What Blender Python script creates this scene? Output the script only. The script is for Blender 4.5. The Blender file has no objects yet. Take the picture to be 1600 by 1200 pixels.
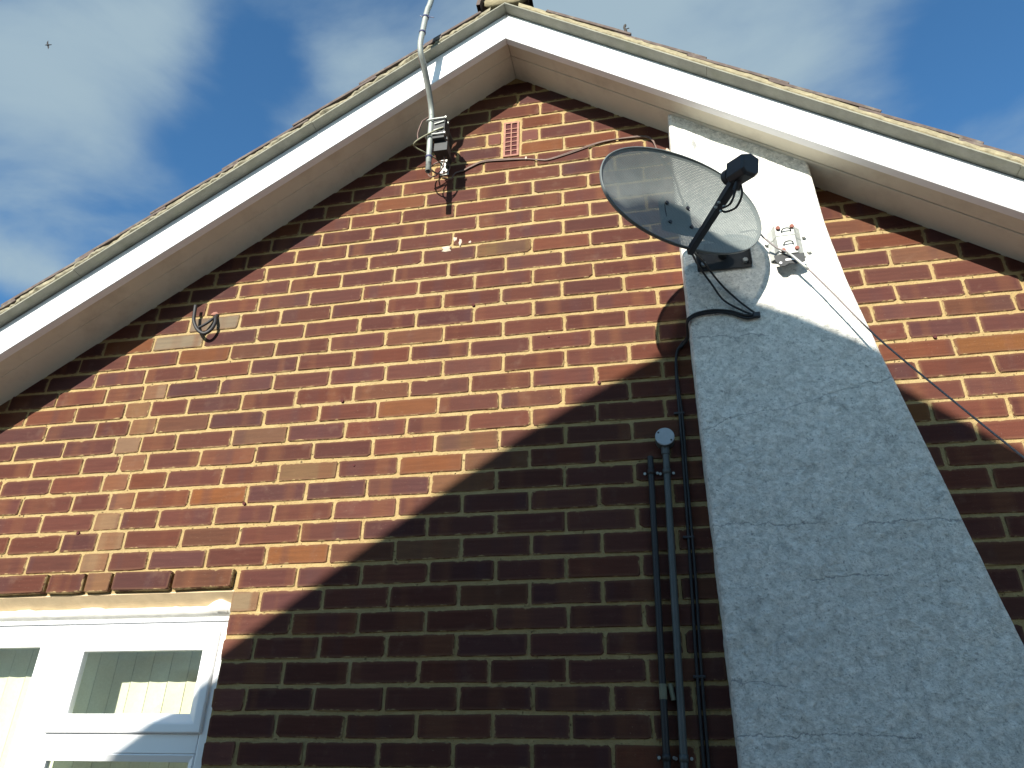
import bpy, bmesh, math, random
from mathutils import Vector, Matrix
R_ = math.radians
random.seed(7)
scene = bpy.context.scene
COL = scene.collection

# ------------------------------------------------------------------ camera
CAM = Vector((0.40247, -2.32615, 1.59698))
YAW, PITCH, ROLL = -0.20135073, 0.49790098, 0.0201774667
cy, sy, cp, sp = math.cos(YAW), math.sin(YAW), math.cos(PITCH), math.sin(PITCH)
fwd = Vector((sy * cp, cy * cp, sp))
rgt = Vector((cy, -sy, 0))
upv = rgt.cross(fwd)
cr, sr = math.cos(ROLL), math.sin(ROLL)
rgt, upv = rgt * cr + upv * sr, -sr * rgt + cr * upv
cam_d = bpy.data.cameras.new('camera')
cam_d.sensor_width = 36.0
cam_d.lens = 1190.30337 / 1600 * 36.0
cam_d.clip_start, cam_d.clip_end = 0.05, 2000
cam = bpy.data.objects.new('camera', cam_d)
COL.objects.link(cam)
cam.matrix_world = Matrix(((rgt.x, upv.x, -fwd.x, CAM.x), (rgt.y, upv.y, -fwd.y, CAM.y), (rgt.z, upv.z, -fwd.z, CAM.z), (0, 0, 0, 1)))
scene.camera = cam

# ------------------------------------------------------------------ light
SUN_TO = Vector((-0.24, -1.0, 0.44)).normalized()      # towards the sun
sun_d = bpy.data.lights.new('sun', 'SUN')
sun_d.energy = 5.0
sun_d.angle = R_(0.53)
sun_d.color = (1.0, 0.93, 0.82)
sun = bpy.data.objects.new('sun', sun_d)
sun.rotation_euler = SUN_TO.to_track_quat('Z', 'Y').to_euler()
sun.location = (-3, -10, 9)
COL.objects.link(sun)

world = bpy.data.worlds.new('World')
scene.world = world
world.use_nodes = True
SKY_STRENGTH = 0.08
def build_world():
    nt = world.node_tree
    N, Lk = nt.nodes, nt.links
    N.clear()
    out = N.new('ShaderNodeOutputWorld')
    bg = N.new('ShaderNodeBackground')
    sky = N.new('ShaderNodeTexSky')
    sky.sky_type = 'NISHITA'
    sky.sun_disc = False
    sky.sun_elevation = math.asin(SUN_TO.z)
    sky.sun_rotation = math.atan2(SUN_TO.x, SUN_TO.y)
    sky.altitude = 50
    sky.air_density, sky.dust_density, sky.ozone_density = 1.0, 1.0, 3.0
    tc = N.new('ShaderNodeTexCoord')
    # the direction on a flat cloud deck overhead
    sep = N.new('ShaderNodeSeparateXYZ')
    Lk.new(tc.outputs['Generated'], sep.inputs[0])
    mx = N.new('ShaderNodeMath'); mx.operation = 'MAXIMUM'; mx.inputs[1].default_value = 0.12
    Lk.new(sep.outputs[2], mx.inputs[0])
    dv = N.new('ShaderNodeVectorMath'); dv.operation = 'DIVIDE'
    cmb = N.new('ShaderNodeCombineXYZ')
    for i in range(3): Lk.new(mx.outputs[0], cmb.inputs[i])
    Lk.new(tc.outputs['Generated'], dv.inputs[0]); Lk.new(cmb.outputs[0], dv.inputs[1])
    mp = N.new('ShaderNodeMapping')
    mp.inputs['Location'].default_value = CLOUD_OFF
    mp.inputs['Rotation'].default_value = (0, 0, 0.5)
    mp.inputs['Scale'].default_value = (1.0, 1.25, 1)
    Lk.new(dv.outputs[0], mp.inputs[0])
    n1 = N.new('ShaderNodeTexNoise'); n1.inputs['Scale'].default_value = CLOUD_SCALE
    n1.inputs['Detail'].default_value = 10; n1.inputs['Roughness'].default_value = 0.52; n1.inputs['Distortion'].default_value = 0.35
    Lk.new(mp.outputs[0], n1.inputs['Vector'])
    dens = n1.outputs[0]
    for (bx, by), rad, amt in CLOUD_BANKS:
        ds = N.new('ShaderNodeVectorMath'); ds.operation = 'DISTANCE'
        Lk.new(dv.outputs[0], ds.inputs[0]); ds.inputs[1].default_value = (bx, by, 1.0)
        mr = N.new('ShaderNodeMapRange'); mr.interpolation_type = 'SMOOTHERSTEP'
        Lk.new(ds.outputs['Value'], mr.inputs[0])
        mr.inputs[1].default_value = 0; mr.inputs[2].default_value = rad; mr.inputs[3].default_value = amt; mr.inputs[4].default_value = 0
        ad = N.new('ShaderNodeMath'); ad.operation = 'ADD'
        Lk.new(dens, ad.inputs[0]); Lk.new(mr.outputs[0], ad.inputs[1]); dens = ad.outputs[0]
    rp = N.new('ShaderNodeValToRGB')
    rp.color_ramp.interpolation = 'EASE'
    rp.color_ramp.elements[0].position = CLOUD_LO; rp.color_ramp.elements[0].color = (0, 0, 0, 1)
    rp.color_ramp.elements[1].position = CLOUD_HI; rp.color_ramp.elements[1].color = (1, 1, 1, 1)
    Lk.new(dens, rp.inputs[0])
    mul = N.new('ShaderNodeMath'); mul.operation = 'MULTIPLY'; mul.inputs[1].default_value = 0.9
    Lk.new(rp.outputs[0], mul.inputs[0])
    mix = N.new('ShaderNodeMix'); mix.data_type = 'RGBA'
    tint = N.new('ShaderNodeMix'); tint.data_type = 'RGBA'; tint.blend_type = 'MULTIPLY'; tint.inputs[0].default_value = 1
    tint.inputs[7].default_value = SKY_TINT
    Lk.new(sky.outputs[0], tint.inputs[6])
    Lk.new(mul.outputs[0], mix.inputs[0]); Lk.new(tint.outputs[2], mix.inputs[6])
    mix.inputs[7].default_value = CLOUD_COL
    Lk.new(mix.outputs[2], bg.inputs[0])
    bg.inputs[1].default_value = SKY_STRENGTH
    Lk.new(bg.outputs[0], out.inputs[0])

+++

#### PROBLEM REQUIREMENTS:
Locate and copy each line in the data above that includes the word "scene".

#### RESULT FOR THIS EXERCISE:
What Blender Python script creates this scene? Output the script only. The script is for Blender 4.5. The Blender file has no objects yet. Take the picture to be 1600 by 1200 pixels.
scene = bpy.context.scene
COL = scene.collection
scene.camera = cam
scene.world = world